Drawing from international experiences, Arunsi cited the United Kingdom, where members of Parliament and the House of Lords have used the UK’s Freedom of Information Act, 2000, to obtain information from government departments when parliamentary questions and other oversight mechanisms proved insufficient.

He noted that British lawmakers have successfully used FOI requests to access data on National Health Service waiting times, government expenditures, police and crime statistics, immigration figures, education funding allocations, environmental reports, and official correspondence, among other records.

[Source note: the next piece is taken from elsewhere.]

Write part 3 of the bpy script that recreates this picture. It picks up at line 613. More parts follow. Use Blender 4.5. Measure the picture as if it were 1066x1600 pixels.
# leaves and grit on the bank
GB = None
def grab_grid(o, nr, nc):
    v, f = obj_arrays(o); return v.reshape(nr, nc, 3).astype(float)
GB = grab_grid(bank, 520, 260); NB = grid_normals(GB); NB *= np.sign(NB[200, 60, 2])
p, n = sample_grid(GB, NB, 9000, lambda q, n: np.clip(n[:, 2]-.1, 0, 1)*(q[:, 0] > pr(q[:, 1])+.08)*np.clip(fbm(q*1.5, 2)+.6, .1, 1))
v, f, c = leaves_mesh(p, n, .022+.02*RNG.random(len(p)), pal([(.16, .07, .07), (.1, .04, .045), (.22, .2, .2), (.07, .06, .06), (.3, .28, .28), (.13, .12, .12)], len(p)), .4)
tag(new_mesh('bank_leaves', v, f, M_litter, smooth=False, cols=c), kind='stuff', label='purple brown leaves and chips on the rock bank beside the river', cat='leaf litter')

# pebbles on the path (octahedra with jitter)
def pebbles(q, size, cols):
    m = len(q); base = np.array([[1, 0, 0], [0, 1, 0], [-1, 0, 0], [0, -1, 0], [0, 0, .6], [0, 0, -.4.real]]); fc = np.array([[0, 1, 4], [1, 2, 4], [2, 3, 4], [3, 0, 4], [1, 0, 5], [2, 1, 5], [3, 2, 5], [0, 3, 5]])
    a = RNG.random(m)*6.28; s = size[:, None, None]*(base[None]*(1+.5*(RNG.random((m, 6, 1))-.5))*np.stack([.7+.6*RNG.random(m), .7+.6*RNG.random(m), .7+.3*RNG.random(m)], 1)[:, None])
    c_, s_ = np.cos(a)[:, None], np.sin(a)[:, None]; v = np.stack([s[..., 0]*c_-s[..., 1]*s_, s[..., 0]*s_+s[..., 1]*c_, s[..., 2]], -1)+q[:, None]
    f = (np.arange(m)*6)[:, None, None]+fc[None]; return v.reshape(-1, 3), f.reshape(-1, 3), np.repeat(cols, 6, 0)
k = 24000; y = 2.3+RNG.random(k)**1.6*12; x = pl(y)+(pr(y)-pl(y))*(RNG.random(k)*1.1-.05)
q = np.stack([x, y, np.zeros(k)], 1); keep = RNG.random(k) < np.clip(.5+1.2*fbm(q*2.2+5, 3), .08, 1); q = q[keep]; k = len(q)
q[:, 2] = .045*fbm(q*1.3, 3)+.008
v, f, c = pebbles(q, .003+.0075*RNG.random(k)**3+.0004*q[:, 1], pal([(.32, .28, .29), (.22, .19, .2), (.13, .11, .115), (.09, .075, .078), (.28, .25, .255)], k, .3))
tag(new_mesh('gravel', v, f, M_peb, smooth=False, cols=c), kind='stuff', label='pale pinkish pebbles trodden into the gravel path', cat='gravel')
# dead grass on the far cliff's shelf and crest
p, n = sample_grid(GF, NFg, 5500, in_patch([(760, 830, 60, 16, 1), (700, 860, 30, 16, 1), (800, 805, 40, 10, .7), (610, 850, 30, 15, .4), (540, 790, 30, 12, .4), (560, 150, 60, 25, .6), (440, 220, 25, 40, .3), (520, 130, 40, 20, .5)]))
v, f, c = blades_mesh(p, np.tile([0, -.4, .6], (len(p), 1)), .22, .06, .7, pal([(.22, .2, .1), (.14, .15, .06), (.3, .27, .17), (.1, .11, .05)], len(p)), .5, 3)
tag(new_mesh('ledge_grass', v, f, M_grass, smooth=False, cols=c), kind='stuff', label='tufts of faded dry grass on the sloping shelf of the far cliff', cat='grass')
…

Such disclosures, he said, have frequently informed parliamentary debates and committee investigations.

He also pointed to countries including Ireland, Australia, Canada, New Zealand, Mexico, and Peru, where parliamentarians regularly utilize access-to-information laws to support their legislative and oversight functions.

Arunsi urged Nigerian lawmakers to systematically deploy the FOI Act to obtain budget implementation reports, procurement records, contract documents, public expenditure details, audit reports, personnel records, environmental impact assessments, policy papers, concession agreements, and public-private partnership documents.

According to him, greater legislative use of the Act would enhance governance by promoting evidence-based policymaking, exposing corruption and waste, strengthening fiscal accountability, and increasing public trust in democratic institutions.

He further noted that direct engagement with the FOI Act would allow lawmakers to assess the effectiveness of the law and identify areas requiring reform or improvement.

MRA also called on the leadership of the National Assembly and State Houses of Assembly to institutionalize the use of the FOI Act by developing internal procedures for information requests, training legislative staff on the law’s provisions, and incorporating access-to-information strategies into routine oversight activities.

Reaffirming the importance of transparency in democratic governance, Arunsi urged lawmakers to embrace all available legal mechanisms, including the FOI Act, to ensure that public institutions operate with openness, integrity, and accountability.